Perché fotografo

 

Come tutti quelli che provano piacere nell’accostare un congegno all’occhio, inquadrare all’interno di un mirino e premere un pulsante, anch’io per anni mi sono chiesta perché fotografo.

Ci sono quelli che “la mia fotografia intende essenzialmente regalare un’emozione … , trasferire ad altri l’emozione che provo davanti a un tramonto (nelle sue varianti di: davanti a un bimbo dagli occhioni stupiti-un gattino spaventato-il deserto-l’oceano-la campagnainautunno-ilcielodinottetrapuntodistelle …)”.

C’è chi, invece, lo fa (e non lo ammetterebbe mai) per sentirsi dire “WOW! Questa fotografia spacca!!! E’ davvero pazzesca!!!”.

Ci sono poi quelli che “Fotografo per dare sfogo al mio bisogno d’arte” e quelli che “perché mi piace”, ma poi non sanno dire in che cosa consista questo mi piace.

Insomma, nulla di tutto questo corrisponde a quel che vado cercando e anzi, non mi interessa per niente.

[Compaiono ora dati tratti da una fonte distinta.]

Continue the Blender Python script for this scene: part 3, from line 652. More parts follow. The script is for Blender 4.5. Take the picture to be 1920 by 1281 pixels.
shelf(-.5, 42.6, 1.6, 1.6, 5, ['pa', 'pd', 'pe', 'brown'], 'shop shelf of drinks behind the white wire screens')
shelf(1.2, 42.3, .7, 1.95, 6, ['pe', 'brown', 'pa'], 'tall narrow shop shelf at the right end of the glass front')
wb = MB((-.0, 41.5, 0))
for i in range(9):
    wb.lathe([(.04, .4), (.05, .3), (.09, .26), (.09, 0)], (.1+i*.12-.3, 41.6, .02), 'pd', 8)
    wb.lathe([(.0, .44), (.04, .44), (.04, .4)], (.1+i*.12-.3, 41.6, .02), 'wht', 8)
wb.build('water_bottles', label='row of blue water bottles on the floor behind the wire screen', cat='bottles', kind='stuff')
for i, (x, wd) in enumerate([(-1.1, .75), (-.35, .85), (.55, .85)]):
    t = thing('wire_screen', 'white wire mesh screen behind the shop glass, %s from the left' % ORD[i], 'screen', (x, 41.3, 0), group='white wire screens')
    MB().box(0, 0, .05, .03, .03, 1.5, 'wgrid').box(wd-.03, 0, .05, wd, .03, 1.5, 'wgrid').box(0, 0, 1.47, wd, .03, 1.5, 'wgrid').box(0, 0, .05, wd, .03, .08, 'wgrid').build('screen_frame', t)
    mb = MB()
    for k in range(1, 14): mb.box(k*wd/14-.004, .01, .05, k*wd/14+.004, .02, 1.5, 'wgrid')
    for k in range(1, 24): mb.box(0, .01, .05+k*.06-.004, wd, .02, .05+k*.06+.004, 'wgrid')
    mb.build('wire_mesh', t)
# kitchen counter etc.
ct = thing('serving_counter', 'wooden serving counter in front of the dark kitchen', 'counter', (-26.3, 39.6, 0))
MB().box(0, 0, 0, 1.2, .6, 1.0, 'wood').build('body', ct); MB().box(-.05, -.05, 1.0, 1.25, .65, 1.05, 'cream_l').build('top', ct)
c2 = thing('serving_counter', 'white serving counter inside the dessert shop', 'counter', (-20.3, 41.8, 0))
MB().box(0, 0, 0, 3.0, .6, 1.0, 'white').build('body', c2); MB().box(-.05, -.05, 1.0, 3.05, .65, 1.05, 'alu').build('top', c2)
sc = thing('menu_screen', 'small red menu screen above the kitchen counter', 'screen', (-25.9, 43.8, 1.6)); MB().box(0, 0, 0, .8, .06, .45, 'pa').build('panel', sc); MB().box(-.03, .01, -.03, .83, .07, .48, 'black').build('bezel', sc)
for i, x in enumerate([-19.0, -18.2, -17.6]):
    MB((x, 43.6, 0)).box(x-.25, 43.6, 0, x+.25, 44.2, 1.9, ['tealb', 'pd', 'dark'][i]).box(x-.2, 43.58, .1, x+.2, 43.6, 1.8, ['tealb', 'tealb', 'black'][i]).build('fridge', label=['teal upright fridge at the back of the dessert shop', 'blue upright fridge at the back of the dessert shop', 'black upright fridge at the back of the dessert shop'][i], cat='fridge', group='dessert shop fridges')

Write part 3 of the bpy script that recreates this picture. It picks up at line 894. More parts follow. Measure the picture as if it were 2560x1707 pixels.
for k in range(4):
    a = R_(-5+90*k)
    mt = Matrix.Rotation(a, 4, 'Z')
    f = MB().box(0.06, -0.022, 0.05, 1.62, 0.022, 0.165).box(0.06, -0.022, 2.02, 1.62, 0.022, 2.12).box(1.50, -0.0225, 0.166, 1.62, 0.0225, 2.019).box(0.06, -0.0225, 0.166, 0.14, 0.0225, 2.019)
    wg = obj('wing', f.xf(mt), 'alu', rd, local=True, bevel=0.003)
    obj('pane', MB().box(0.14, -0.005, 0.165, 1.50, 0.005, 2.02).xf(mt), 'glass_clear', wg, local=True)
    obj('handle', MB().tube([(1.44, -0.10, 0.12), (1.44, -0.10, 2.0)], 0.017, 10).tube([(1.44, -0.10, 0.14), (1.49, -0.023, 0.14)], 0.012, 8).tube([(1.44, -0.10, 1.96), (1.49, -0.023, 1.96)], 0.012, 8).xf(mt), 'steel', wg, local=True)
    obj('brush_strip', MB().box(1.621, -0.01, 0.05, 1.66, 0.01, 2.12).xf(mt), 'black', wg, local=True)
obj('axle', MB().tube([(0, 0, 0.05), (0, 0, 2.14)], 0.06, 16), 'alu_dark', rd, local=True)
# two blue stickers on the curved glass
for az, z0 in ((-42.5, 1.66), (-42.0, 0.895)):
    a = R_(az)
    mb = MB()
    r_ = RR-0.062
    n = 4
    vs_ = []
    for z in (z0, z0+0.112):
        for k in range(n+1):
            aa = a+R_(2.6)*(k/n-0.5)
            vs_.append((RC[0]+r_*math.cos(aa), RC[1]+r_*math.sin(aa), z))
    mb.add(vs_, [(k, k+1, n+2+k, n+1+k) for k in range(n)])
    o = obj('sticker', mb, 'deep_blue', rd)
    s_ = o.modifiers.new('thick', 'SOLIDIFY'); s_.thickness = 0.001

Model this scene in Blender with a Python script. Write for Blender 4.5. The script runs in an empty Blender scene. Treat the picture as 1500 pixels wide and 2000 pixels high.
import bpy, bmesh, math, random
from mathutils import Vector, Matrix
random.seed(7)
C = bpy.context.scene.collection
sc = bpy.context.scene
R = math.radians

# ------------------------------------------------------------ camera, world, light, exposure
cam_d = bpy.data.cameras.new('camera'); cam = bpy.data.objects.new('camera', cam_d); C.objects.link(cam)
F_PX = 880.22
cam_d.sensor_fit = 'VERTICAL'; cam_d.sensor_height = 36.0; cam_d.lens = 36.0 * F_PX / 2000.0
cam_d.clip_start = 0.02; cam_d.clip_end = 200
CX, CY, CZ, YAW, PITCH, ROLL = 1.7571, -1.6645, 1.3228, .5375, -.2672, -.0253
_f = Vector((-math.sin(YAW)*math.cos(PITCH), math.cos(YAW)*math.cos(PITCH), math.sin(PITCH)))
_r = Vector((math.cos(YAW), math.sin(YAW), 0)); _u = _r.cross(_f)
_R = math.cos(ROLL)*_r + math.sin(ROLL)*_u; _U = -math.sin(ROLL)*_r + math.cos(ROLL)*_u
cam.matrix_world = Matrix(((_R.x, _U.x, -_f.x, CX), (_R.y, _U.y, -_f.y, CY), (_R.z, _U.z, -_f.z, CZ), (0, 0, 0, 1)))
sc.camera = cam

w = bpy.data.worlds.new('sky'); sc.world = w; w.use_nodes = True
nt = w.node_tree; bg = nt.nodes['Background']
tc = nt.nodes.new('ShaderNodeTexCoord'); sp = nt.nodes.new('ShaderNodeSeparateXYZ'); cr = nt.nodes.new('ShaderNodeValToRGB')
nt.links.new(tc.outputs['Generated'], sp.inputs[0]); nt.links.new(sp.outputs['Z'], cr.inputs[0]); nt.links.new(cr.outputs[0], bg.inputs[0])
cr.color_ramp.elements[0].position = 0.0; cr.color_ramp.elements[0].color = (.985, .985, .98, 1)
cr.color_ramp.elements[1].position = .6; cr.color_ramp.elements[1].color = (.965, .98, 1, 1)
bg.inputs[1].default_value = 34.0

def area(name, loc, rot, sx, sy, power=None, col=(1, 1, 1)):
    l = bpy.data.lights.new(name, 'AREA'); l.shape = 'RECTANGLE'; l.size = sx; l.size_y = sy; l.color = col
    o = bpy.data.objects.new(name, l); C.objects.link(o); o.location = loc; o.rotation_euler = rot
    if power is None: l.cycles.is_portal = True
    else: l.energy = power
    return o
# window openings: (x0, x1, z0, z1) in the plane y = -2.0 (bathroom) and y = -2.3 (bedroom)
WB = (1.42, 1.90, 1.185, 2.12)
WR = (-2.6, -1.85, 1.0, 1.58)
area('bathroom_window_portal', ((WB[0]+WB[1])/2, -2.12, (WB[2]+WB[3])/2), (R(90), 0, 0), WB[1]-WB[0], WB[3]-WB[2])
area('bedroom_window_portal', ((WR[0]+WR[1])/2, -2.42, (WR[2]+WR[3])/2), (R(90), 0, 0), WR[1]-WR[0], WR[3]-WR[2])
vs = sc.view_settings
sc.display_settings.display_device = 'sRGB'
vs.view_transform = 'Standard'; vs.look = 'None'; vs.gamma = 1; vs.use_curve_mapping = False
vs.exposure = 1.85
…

Infatti basta osservare le mie fotografie per rendersene immediatamente conto: escludo nella maniera più assoluta che possano suscitare una qualche seppur minima “emozione” o che esprimano un senso artistico. Sicuramente nessuno oserebbe dire che “Spaccano!”. E nemmeno “WOW”, a pensarci bene …

John Szarkowsky, il direttore del dipartimento di fotografia del MoMA dal 1962 al 1991, cioè il Dio della Fotografia per circa trent’anni, distingueva tra chi faceva fotografie come specchi e chi invece come finestre. Specchi erano quelli che fotografavano per esprimere se stessi, raccontare una parte di sé. Alle finestre, invece, apparteneva chi, attraverso le proprie fotografie, raccontava il mondo esterno in cui si imbatteva.

Dal momento che lui (Szarkowsky, intendo) era Lui e poteva permetterselo, inseriva del tutto arbitrariamente, in un barattolo o nell’altro i fotografi che gli si presentavano. Così giudicava Diane Arbus certamente finestra. Anche se, a guardare oggi il suo lavoro, appare palese come quelle finestre fossero irrimediabilmente rivolte verso di sé, così diventando inesorabile specchio delle sue inquietudini.

Per molto tempo, dopo aver saputo di questa distinzione, ho pensato che fosse sacrosanta e mi sono di volta in volta sentita specchio o finestra, a seconda del momento della mia vita in cui mi trovavo. Ma a riguardare dopo anni le mie fotografie, con quel distacco che solo il passare del tempo, che affievolisce l’affetto che abbiamo per il nostro lavoro non appena l’abbiamo prodotto, ci sa dare, mi sono resa conto che ogni immagine è contemporaneamente finestra e specchio, perché sono io ad affacciarmi sul mondo e a decidere che cosa trovo degno di essere fermato in immagine e che cosa no e come: che cosa escludere dalla scena che ho davanti, a che punto tagliare, quale prospettiva … così facendo racconto di me, dei miei gusti, delle mie inclinazioni …

Poi mi sono imbattuta in una frase di Winogrand: “fotografo per vedere come appaiono le cose una volta fotografate”.

Ecco.

Ho avuto un’illuminazione.

Questa è precisamente la ragione per cui fotografo! E non ci avevo mai pensato prima. E’ dovuto arrivare qualcuno dal passato remoto a mettermi un dito nell’occhio. Qualcuno che evidentemente, però, ha ancora molto da dire anche oggi.

Mi interessa ritrovare il dettaglio che, a livello consapevole, mi era sfuggito al momento della ripresa. Cercare di capire se è proprio la sua presenza ad avermi inconsciamente indotto allo scatto. Mi piace ri-scoprire l’immagine, sapendo che le cose erano così come mi si presentano stampate su quel rettangolo di carta, solo in quel determinato momento in cui il mio dito si è abbassato sul pulsante e dopo sono cambiate, lasciando però la loro impronta sulla mia pellicola (o, oggi che uso il digitale, sul sensore).

Perché la fotografia non restituisce mai realmente ciò che mi si para innanzi, è sempre un’interpretazione, perché ne inquadro necessariamente solo una porzione, e lo faccio alla luce della mia sensibilità, del mio gusto (così come si è formato nel tempo, attraverso le letture, l’osservazione dei e nei luoghi, l’analisi delle fotografie altrui), del mio stato d’animo del momento …

Ciò che faccio entrare nella composizione e ciò che ne lascio fuori determinano un risultato finale che inevitabilmente mi sorprende. Guardare attraverso il mirino è ben diverso dal vedere il lavoro una volta stampato. E quando accade, mi scopro a chiedermi “perché?”, che è la domanda più bella che ci si possa porre.